The Quiet Piece: a journey toward my inner peace
June 12, 2024; Mannes School of Music; New York, NY; Sandbox Percussion
"Wow, it's been a long time since my last blog post."
Funny enough, that's exactly what I wrote last time in May 2024. And here we are, a year later, with a new one. I guess I'll just make one blog each year. Anyway, I recently got the recording of my latest work for percussion quartet, The Quiet Piece, commissioned and performed by the incredible Sandbox Percussion. And let me tell you, I cried my eyes out watching it.

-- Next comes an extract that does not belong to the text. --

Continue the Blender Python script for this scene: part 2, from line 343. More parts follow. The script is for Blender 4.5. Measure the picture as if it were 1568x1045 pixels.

From late 2023 through early 2025, my life felt unbearably desperate, mostly because of a bad relationship. Under the circumstances, I began questioning whether I should give up my music career, even though it has always been my greatest passion. Fortunately, the commission from Sandbox Percussion, through their Creator Mentorship Program, felt like a beam of light cutting through my darkest time. I had one job that year: write this goddamn percussion quartet. Honestly, at first it was mostly because they had already paid the deposit and I couldn’t bail on that. But I was grateful, deeply grateful, that this obligation forced me to finish the piece.

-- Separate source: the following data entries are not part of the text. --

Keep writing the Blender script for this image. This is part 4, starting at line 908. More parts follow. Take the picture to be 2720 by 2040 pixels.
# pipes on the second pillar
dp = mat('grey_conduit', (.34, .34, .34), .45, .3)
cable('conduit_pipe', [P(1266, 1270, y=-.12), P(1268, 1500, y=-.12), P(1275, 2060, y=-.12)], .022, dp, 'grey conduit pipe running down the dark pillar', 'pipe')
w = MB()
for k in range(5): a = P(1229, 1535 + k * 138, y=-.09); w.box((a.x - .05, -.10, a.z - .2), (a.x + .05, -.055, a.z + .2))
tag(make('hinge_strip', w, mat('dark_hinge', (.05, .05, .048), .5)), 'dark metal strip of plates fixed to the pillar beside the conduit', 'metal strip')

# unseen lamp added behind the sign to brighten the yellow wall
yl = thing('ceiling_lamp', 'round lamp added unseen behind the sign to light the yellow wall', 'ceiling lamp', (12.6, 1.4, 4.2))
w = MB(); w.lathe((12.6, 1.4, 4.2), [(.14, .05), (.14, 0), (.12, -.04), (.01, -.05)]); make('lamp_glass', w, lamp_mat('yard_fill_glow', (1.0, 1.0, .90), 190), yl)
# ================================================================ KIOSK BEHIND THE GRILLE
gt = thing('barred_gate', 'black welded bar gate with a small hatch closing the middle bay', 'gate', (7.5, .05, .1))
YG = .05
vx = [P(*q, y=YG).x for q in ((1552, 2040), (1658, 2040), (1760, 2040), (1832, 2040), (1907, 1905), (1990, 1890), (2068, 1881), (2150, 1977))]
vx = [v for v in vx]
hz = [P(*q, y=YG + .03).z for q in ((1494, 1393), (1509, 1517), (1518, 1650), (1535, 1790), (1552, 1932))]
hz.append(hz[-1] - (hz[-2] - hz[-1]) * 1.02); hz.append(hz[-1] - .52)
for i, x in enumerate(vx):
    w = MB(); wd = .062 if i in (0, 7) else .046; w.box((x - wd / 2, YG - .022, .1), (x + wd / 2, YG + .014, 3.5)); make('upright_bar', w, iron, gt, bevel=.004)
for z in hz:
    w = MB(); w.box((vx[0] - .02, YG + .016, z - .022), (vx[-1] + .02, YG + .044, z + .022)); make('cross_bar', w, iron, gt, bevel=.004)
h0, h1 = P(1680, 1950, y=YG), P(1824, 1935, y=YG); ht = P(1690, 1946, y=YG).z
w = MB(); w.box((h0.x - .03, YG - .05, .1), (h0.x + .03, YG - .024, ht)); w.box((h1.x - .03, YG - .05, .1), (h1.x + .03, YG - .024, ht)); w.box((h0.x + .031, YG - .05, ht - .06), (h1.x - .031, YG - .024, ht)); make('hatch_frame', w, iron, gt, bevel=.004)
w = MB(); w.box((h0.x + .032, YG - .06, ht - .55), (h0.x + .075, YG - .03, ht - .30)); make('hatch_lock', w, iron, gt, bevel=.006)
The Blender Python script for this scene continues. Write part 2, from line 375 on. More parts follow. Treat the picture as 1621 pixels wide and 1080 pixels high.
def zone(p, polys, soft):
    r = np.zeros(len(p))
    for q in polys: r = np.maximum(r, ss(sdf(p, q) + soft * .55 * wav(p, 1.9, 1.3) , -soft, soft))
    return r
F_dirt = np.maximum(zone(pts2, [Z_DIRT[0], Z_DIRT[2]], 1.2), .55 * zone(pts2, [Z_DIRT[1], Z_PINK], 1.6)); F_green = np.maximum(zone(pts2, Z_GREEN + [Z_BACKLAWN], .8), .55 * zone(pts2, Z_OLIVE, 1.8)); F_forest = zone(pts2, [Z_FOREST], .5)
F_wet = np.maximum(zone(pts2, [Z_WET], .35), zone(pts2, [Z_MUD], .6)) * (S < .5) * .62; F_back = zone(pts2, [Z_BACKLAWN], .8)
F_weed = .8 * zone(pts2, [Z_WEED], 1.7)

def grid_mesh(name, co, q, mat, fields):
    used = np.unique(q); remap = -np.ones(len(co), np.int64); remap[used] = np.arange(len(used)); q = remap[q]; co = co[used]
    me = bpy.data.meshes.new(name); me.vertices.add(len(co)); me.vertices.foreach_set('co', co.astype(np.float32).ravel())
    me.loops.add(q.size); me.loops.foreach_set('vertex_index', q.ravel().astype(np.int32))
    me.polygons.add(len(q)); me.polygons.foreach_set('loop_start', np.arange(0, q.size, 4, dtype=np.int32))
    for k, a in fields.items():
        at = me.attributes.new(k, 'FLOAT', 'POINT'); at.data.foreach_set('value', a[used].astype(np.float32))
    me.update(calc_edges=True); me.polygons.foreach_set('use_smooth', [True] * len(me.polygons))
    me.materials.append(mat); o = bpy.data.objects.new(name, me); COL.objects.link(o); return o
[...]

May 14, 2024; Mannes School of Music; New York, NY; Testing ideas with Sandbox Percussion
Sonority wise, The Quiet Piece doesn’t really fit into my current catalogue. As you might know, most of my works are fast and loud. This piece, however, has the simplest texture, a tonal chord progression, and above all a slow, slow, slow pacing. Why? Because I honestly thought this might be the last piece I would ever compose. I wasn’t sure I would keep writing music after this, so for once I felt I was truly writing music for myself. The world felt so noisy and chaotic, and I needed a quiet moment just for me—a moment to breathe and to cry. In that moment, I didn’t care what people in music school might say about my style, my techniques, or all the other things young composers get judged for. William Brittelle heard this piece and loved it. He said I should consider writing every piece as if it were my last, which I found quite funny to think about.

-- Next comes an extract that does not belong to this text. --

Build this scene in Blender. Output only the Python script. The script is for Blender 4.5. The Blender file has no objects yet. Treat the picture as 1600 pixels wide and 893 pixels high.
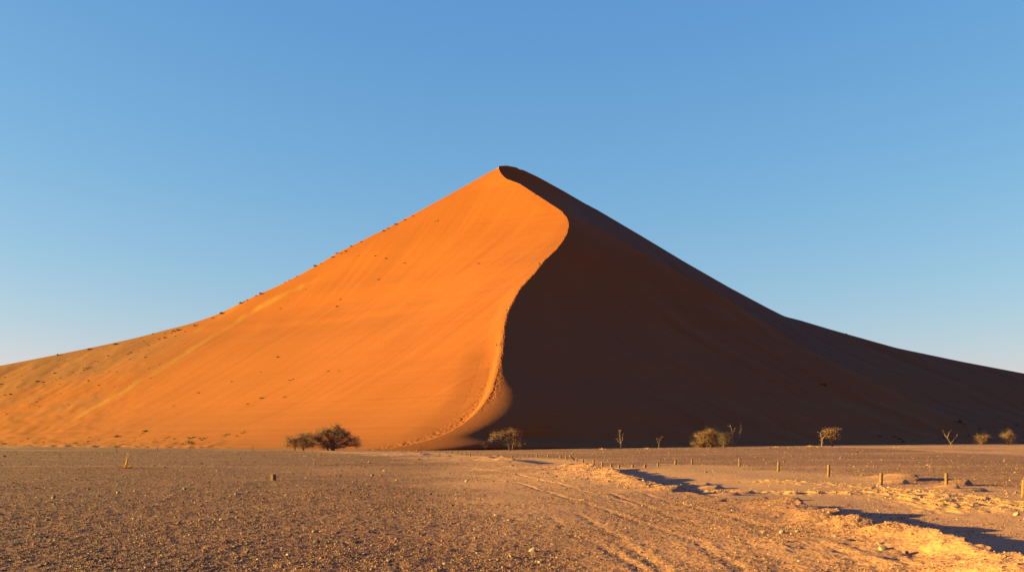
import bpy, math, random
import numpy as np
from mathutils import Vector
from mathutils.bvhtree import BVHTree

random.seed(45); RNG = np.random.default_rng(45)
sc = bpy.context.scene
COL = sc.collection
F = 1600.0; CX = 800.0; HZ = 690.0; H = 2.2          # focal length (px), principal column, horizon row, eye height
SUN_AZ = math.radians(2); SUN_EL = math.radians(7.5)
SUN = Vector((-math.cos(SUN_AZ)*math.cos(SUN_EL), -math.sin(SUN_AZ)*math.cos(SUN_EL), math.sin(SUN_EL)))

# ------------------------------------------------------------------ noise
def hash2(ix, iy, seed):
    h = (ix.astype(np.int64)*374761393 + iy.astype(np.int64)*668265263 + seed*974711) & 0xffffffff
    h = ((h ^ (h >> 13))*1274126177) & 0xffffffff
    h = h ^ (h >> 16)
    return (h & 0xffff).astype(np.float64)/65535.0
def vnoise(x, y, seed=0):
    ix = np.floor(x); iy = np.floor(y); fx = x-ix; fy = y-iy
    ux = fx*fx*(3-2*fx); uy = fy*fy*(3-2*fy)
    a = hash2(ix, iy, seed); b = hash2(ix+1, iy, seed); c = hash2(ix, iy+1, seed); d = hash2(ix+1, iy+1, seed)
    return (a*(1-ux)+b*ux)*(1-uy)+(c*(1-ux)+d*ux)*uy*1.0 - 0.5
def fbm(x, y, seed=0, octv=4, gain=0.5):
    s = 0; a = 1.0
    for k in range(octv):
        s = s + a*vnoise(x*(1.97**k)+13.1*k, y*(2.03**k)-7.7*k, seed+k); a *= gain
    return s
def sst(a, b, x):
    t = np.clip((x-a)/(b-a), 0, 1); return t*t*(3-2*t)

# ------------------------------------------------------------------ ground height
def g0(px, py):
    Y = H*F/(py-HZ); return ((px-CX)/F*Y, Y)
def poly_dist(poly, x, y, vals=None):
    """distance to a polyline, positive on its right-hand (+x) side going away, plus interpolated values"""
    best = np.full(x.shape, 1e9); sgn = np.ones(x.shape); vv = np.zeros(x.shape)
    for k in range(len(poly)-1):
        ax, ay = poly[k]; bx, by = poly[k+1]
        dx, dy = bx-ax, by-ay; L2 = dx*dx+dy*dy
        t = np.clip(((x-ax)*dx+(y-ay)*dy)/L2, 0, 1)
        d = np.hypot(x-ax-t*dx, y-ay-t*dy)
        s = np.where(dx*(y-ay)-dy*(x-ax) < 0, 1.0, -1.0)
        m = d < best
        best = np.where(m, d, best); sgn = np.where(m, s, sgn)
        if vals is not None: vv = np.where(m, vals[k]+(vals[k+1]-vals[k])*t, vv)
    return best, best*sgn, vv

# the bank along the left side of the track: (image column, row, rim height, road drop)
BANK_PX = [(1760,962,.50,.32),(1680,938,.50,.32),(1600,913,.50,.32),(1500,880,.45,.30),(1420,856,.41,.28),(1330,825,.32,.24),(1240,793,.30,.2),(1200,786,.16,.1),(1180,783,.0,.05),
           (1110,775,.0,.03),(1055,767,.10,.08),(1015,758,.24,.14),(970,747,.40,.17),(932,738,.50,.18),(908,731.5,.42,.15),(890,728,.05,.05),(840,725,.0,.04),
           (800,722.5,.42,.14),(776,718,.50,.12),(760,716.5,.1,.05),(720,713,.0,.02),(672,712.6,.45,.1),(647,711,.5,.1),(632,710,.0,.0),(600,708,.0,.0)]
BANK = [(11.6, 9.0)] + [g0(a, b) for a, b, _, _ in BANK_PX]
BANK_R = [.25]+[c for *_, c, _ in BANK_PX]; BANK_D = [.2]+[d for *_, d in BANK_PX]
POSTS = [  # base column, base row, top row
 (1599,775.6,748.4),(1479,759.2,738.6),(1376.5,755.5,737.4),(1294.4,744.2,725.3),(1216,736.3,721),(1155.5,729,715.4),(1081,725.3,715.9),(1055,725.8,718.7),
 (1028,728,723),(1008,729.9,725.7),(988.6,730.2,726.8),(967,731,725.6),(955,730.4,724),(941,728.3,721.2),(927.6,725.3,718),(911,722.7,716.5),(901,720.4,715.4),
 (885,718.3,711.8),(876,716,710.8),(857,714.8,709.6),(839,714.4,709),(825.7,714.2,709.8),(812,716,712.4),(799.6,716.8,712),(790,716.4,712.8),(782,716.4,712.4),
 (771.5,716,710.6),(760,713.8,711.4),(734.5,712.7,708),(727.5,710.9,705),(720,710,706),(714,708.6,704.8),(704.5,707.8,704),(697,707.4,704.2),(686.6,706.8,703.6),
 (679,706.4,703.2),(663.5,706,703.2),(651.5,705.8,702.4),(641.5,705.6,701.6),(632,705.4,702.4),(626,705.3,702.6),(613.5,705.2,702.8)]
POSTLINE_PX = [(1720,800),(1599,777),(1479,761),(1376,757),(1294,746),(1216,738),(1155,731),(1081,727),(1000,731),(941,729),(885,719),(839,715),(771,716),(727,711),(663,706.5),(613,705.6)]
POSTLINE = [(24.5, 14.0)]+[g0(a, b) for a, b in POSTLINE_PX]
CLOD = [g0(a, b) for a, b in [(1500,790),(1400,770),(1250,768),(1150,765),(1080,764),(1050,763)]]
CLOD2 = [g0(a, b) for a, b in [(1700,803),(1600,787),(1500,775),(1440,768),(1380,764),(1300,757),(1200,750)]]
RUTS = [[g0(a, b) for a, b in L] for L in (
    [(860,806),(885,822),(905,835),(940,852),(965,866),(1010,895)],
    [(905,800),(940,822),(975,850),(1005,868),(1040,895)],
    [(950,770),(985,782),(1050,806),(1120,830),(1200,868),(1240,895)],
    [(1010,772),(1060,788),(1130,806),(1210,832),(1290,862),(1370,895)],
    [(560,742),(640,736),(720,740),(800,752),(870,772),(960,800),(1080,845),(1160,895)],
    [(500,728),(600,722),(700,726),(790,738),(880,758),(980,786)])]
MOUNDS = [  # column,row of the crest, rx, ry, height : small heaps with a steep right side
 (1424,748,1.5,2.4,.34),(1414,755,1.1,.9,.22),(1510,757,1.1,.8,.30),(1497,762,.9,.6,.20),(1528,767,1.4,.5,.14),(1105,752,1.0,1.2,.14),(1125,758,.9,1.0,.16),(1178,768,1.0,.5,.12),
 (1062,757,.8,1.0,.15),(1128,783,.7,.4,.10),(1205,786,.6,.4,.12),(1245,778,.7,.4,.1),(1070,768,1.2,.8,.24),(1150,771,.8,.5,.12)]

def ground_h(x, y, detail=True):
    x = np.asarray(x, float); y = np.asarray(y, float)
    r = np.hypot(x, y)
    px = CX+F*x/np.maximum(y, 1.0)
    near = sst(3, 12, r)
    z = 0.10*fbm(x/38, y/38, 3, 2)*near
    front = y > 1
    # the plain climbs a little towards the right, by the foot of the dune
    z = z+np.where(front, 1.45*sst(600, 1650, px)*sst(100, 235, y)*(1-.9*sst(400, 900, r)), 0)
    z = z+np.where(front, .22*sst(500, 300, px)*np.exp(-((y-88)/9.0)**2)*0.6, 0)
    z = z+.05*fbm(x/4.0, y/6.0, 11, 3)
    zone = (y > 6) & (y < 260) & (np.abs(x) < 70)
    rough = np.ones(x.shape)*1.0
    sand = np.zeros(x.shape); yel = np.zeros(x.shape)
    xi, yi = x[zone], y[zone]
    wob = .35*fbm(xi/1.3, yi/1.3, 21, 4)+.10*fbm(xi/.25, yi/.25, 27, 2)
    _, sd, rim = poly_dist(BANK, xi, yi, BANK_R)
    _, _, drop = poly_dist(BANK, xi, yi, BANK_D)
    _, sp, _ = poly_dist(POSTLINE, xi, yi)
    sd = sd+wob
    wide = .5+yi*.012
    rimn = rim*(1+.55*fbm(xi/.9, yi/1.3, 31, 4))
    prof = np.where(sd < 0, .45*np.exp(-(sd/wide/1.1)**2)+.55*np.exp(-(sd/wide/4.0)**2), np.maximum(0, 1-sd/.28))
    dz = rimn*prof
    inside = sst(0, .35, sd)*sst(.5, -1.6, sp)
    dz = dz-drop*inside*sst(5, 1.5, np.maximum(sd, 0)*.55)
    # clod windrows
    for C_, w_, a_ in ((CLOD, 1.5, .085), (CLOD2, 1.3, .07)):
        d_, _, _ = poly_dist(C_, xi, yi)
        m_ = np.exp(-(d_/w_)**2)
        n_ = np.maximum(0, vnoise(xi/.30, yi/.62, 41)+.05)+.6*np.maximum(0, vnoise(xi/.15, yi/.4, 43))+.25*np.maximum(0, vnoise(xi/1.1, yi/1.1, 44))
        dz = dz+a_*m_*(n_*1.7+.15)
        yel[zone] = np.maximum(yel[zone], m_*.85)
    for (mx, my, rx, ry, h_) in MOUNDS:
        cx, cy = g0(mx, my)
        u = (xi-cx)/rx; v = (yi-cy)/ry
        cr = .45*v*v
        u = u+cr+.3*fbm(xi/.8, yi/.8, 47, 2)
        pr = np.where(u < 0, np.exp(-(u/1.2)**2), np.maximum(0, 1-u/.28))
        dz = dz+h_*pr*np.exp(-v**4)
    rut = np.zeros(xi.shape)
    for k, R_ in enumerate(RUTS):
        d_, s_, _ = poly_dist(R_, xi, yi)
        s_ = s_+.12*fbm(xi/.7, yi/1.4, 51+k, 3)
        brk = np.clip(.6+1.2*fbm(xi/2.5, yi/6, 61+k, 3)+.5*fbm(xi/.2, yi/.4, 69+k, 2), 0, 1.1)
        dz = dz-(.013+.0003*yi)*brk*np.exp(-(s_/.13)**2)+.006*brk*np.exp(-((s_+.24)/.12)**2)
        rut = np.maximum(rut, np.exp(-(s_/.7)**2))
    z[zone] += dz*sst(6, 10, yi)
    # ---- surface kinds
    n1 = fbm(x/9, y/16, 71, 4)
    corr = np.zeros(x.shape)
    corr[zone] = inside
    left_edge = np.where(y < 110, -1.5-.085*(y-17), -9.4-.28*(y-110))
    s0 = sst(-3.5, 4.5, x-left_edge+5.5*n1)
    beyond = np.zeros(x.shape); beyond[zone] = sst(0, 3.5, sp-3.0*n1[zone])
    sand = np.where(front & (y < 260), s0*(.66+.6*n1), .15+.5*n1)
    sand = sand*(1-.72*beyond)
    sand[zone] = np.maximum(sand[zone], np.maximum(corr[zone]*.85, rut*.35*s0[zone]))
    yel[zone] = np.maximum(yel[zone], np.exp(-(np.minimum(sd, 0)/(wide*2.0))**2)*(sd < .5)*np.clip(rim*2.5, 0, 1)*.08)
    yel[zone] = np.maximum(yel[zone], np.exp(-((sp+1.0)/1.4)**2)*.45)
    band = sst(0.02, .3, fbm(x/45, y/10, 77, 3))*sst(45, 75, y)
    sand = np.clip(sand+.30*band*(1-corr), 0, 1)
    rough = 1-.45*corr-.2*sand
    if detail:
        c1 = vnoise(x/.16, y/.26, 81)+.6*vnoise(x/.07, y/.11, 83)
        c2 = fbm(x/.9, y/1.3, 85, 3)
        pit = np.maximum(0, vnoise(x/.45, y/.5, 87)-.18)
        fade = 1-sst(60, 160, y)*.5
        z = z+near*(rough-.35*sand)*(.020*c1+.018*c2*fade+.035*pit)
    return z, sand, np.clip(yel, 0, 1), rough
def gz(x, y): return float(ground_h(np.array([x]), np.array([y]), False)[0][0])
def on_ground(px, py):
    Y = H*F/max(py-HZ, 3)
    for _ in range(9):
        z = gz((px-CX)/F*Y, Y)
        Yn = (H-z)*F/max(py-HZ, 2.0); Y = .3*Y+.7*Yn
    return Vector(((px-CX)/F*Y, Y, gz((px-CX)/F*Y, Y)))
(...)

The whole piece is centered on one vibraphone technique: pitch bending, where one mallet strikes the note while the other presses the bar firmly to create a distorted sound. Sure, it’s overused in contemporary works, but I’m 99% sure no one has ever tried it with an entire group at once. The group pitch-bending sound reminds me of an old vinyl record player or of music played underwater. It is blurry and uncertain, and that is exactly the kind of effect I have come to appreciate over the years. Controlling unpredictability and uncertainty has always been a big part of my writing. In this piece, that idea appears not only in the pitch bending but also in the use of melodies on the slide whistle and a simple whistle. Neither can ever be played with the perfect accuracy of a piano, but that is what I love: the delicacy, the way the performers must approach the sound with extra care. That subtlety means so much to me.
2016; University of Macau; China; Metal Flower・Drum; My first percussion ensemble work
If you check the Instagram clips below, you’ll see our collaboration—the exchange of ideas and the creative process in action. I gave Sandbox Percussion an idea and a few notes, and then they began to improvise based on my instructions. In the end, I basically just notated what they improvised because it sounded so good. So I don’t really feel that I created this piece alone; it was a group effort, and they should also get credit. This kind of collaborative process also happened to me 10 years ago when I was composing my first percussion ensemble piece in China, Metal Flower・Drum, which was performed around 30 times and was just programmed again in Beijing a few days ago. I truly believe this is the best way to compose for percussionists, and that composers should work this way.
Even after I had everything I needed—the music, the idea, the technique—the most challenging part of writing this piece still hadn’t been figured out. It was choreographing the shifts between mallets and bows. In the first version, the setup was so awkward that Sandbox couldn’t move without bumping into each other. To fix this, I wrote some incomplete chords and unusual voicings to make those transitions more comfortable for the percussionists, though it still takes a lot of effort for them to coordinate. So even though it’s an easy piece to listen to, I’m sure the performers feel plenty of pressure, because it is virtuosic in a very different way.
June 10, 2024; Mannes School of Music; New York, NY; Score Follower
After finishing the piece, I went to New York for its premiere. I remember crying hard at the performance. To my surprise, I received many positive comments about the work and even sold several scores—something I never expected, since I honestly thought the piece would not be well received at all. One of my friends, who knew what I had gone through, told me she cried hard while listening because the pitch-bending sound reminded her of sobbing. That made perfect sense to me, even though I had not realized it myself before.
Okay, I think that’s enough for me to share. A big thanks to Ian, Victor, Jonny, and Terry for trusting me and offering me this commission. I’ve long been a fan of Sandbox Percussion, so I was incredibly grateful to work with them. Writing this piece genuinely changed my life, and I am deeply thankful to everyone who has helped me along the way, especially over the last two years, because I know I would not be who I am today without them. I used to be very ambitious and wanted my works to impact society. Looking back, I realize I was naive to think that way. But after this piece, I only hope that someone with a similar experience can understand me and find some relief in my music. That’s all I need now.